The semantics of these debates are complicated, not least because while many advocating for communist ideals are based far from the former USSR, they aren’t necessarily disconnected from its history. Ilyssa recounts the hardships that her Jewish relatives felt when fleeing Russia from the pogroms in the early 20th century, and then from the Soviet Union a few decades later. “My great grandparents were able to flee and come to the US, but a lot of their relatives were killed, and there’s no documentation that exists of them outside of their memories,” she explains. As a history major and descendant of victims of the Soviet Union’s regime, Ilyssa wants to reclaim the hammer and sickle as a symbol of hope and a brighter future. But that’s not to say that she doesn’t recognise the dark nuances of the flag from which her great grandparents fled. “It’s realising that [Stalin] was not representative of communism or the hammer and sickle — that’s what makes it so easy to divorce the two. But it’s still worth learning from. We have to look at what parts of Marxism and communist theory left a space for totalitarianism and authoritarianism to take hold, and how we can prevent that from happening in the future.”

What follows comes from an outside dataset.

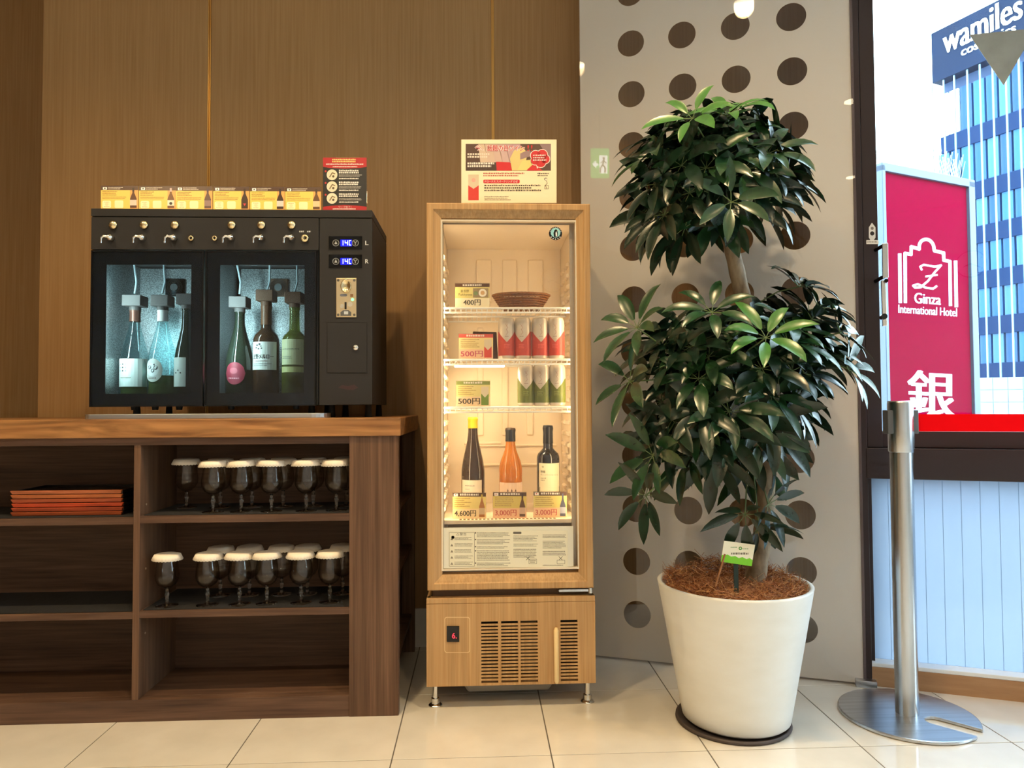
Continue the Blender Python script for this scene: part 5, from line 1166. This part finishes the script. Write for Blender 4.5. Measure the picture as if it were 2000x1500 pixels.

Many young Russians also want to see the crimes of Stalin dissociated from the country’s proud heritage. “The symbol isn’t offensive,” Roma, from Sarapul in Western Russia, says. “It represents pride, a time when people strove for the best.” Over 800 miles away in Saint Petersburg, 22-year-old Maria says she thinks it’s a good thing that Gen Z communists are breathing new life into the symbol: “I personally don’t associate it with anything bad. The hammer and sickle was there before Stalin and it was there after him. His crimes are a black stain on our history that still resonates to this day.”
For many of Gen Z’s TikTok communist community, rejuvenating the hammer and sickle is not about ignoring the weight that it carries. It’s about returning the symbol to its original meaning: one of unity and solidarity. They want the symbol to represent everything they dream of seeing in the world. But, above all, they see it as an emblem of hope for a generation caught within a defective, splintering system; one they collectively want to topple on its head.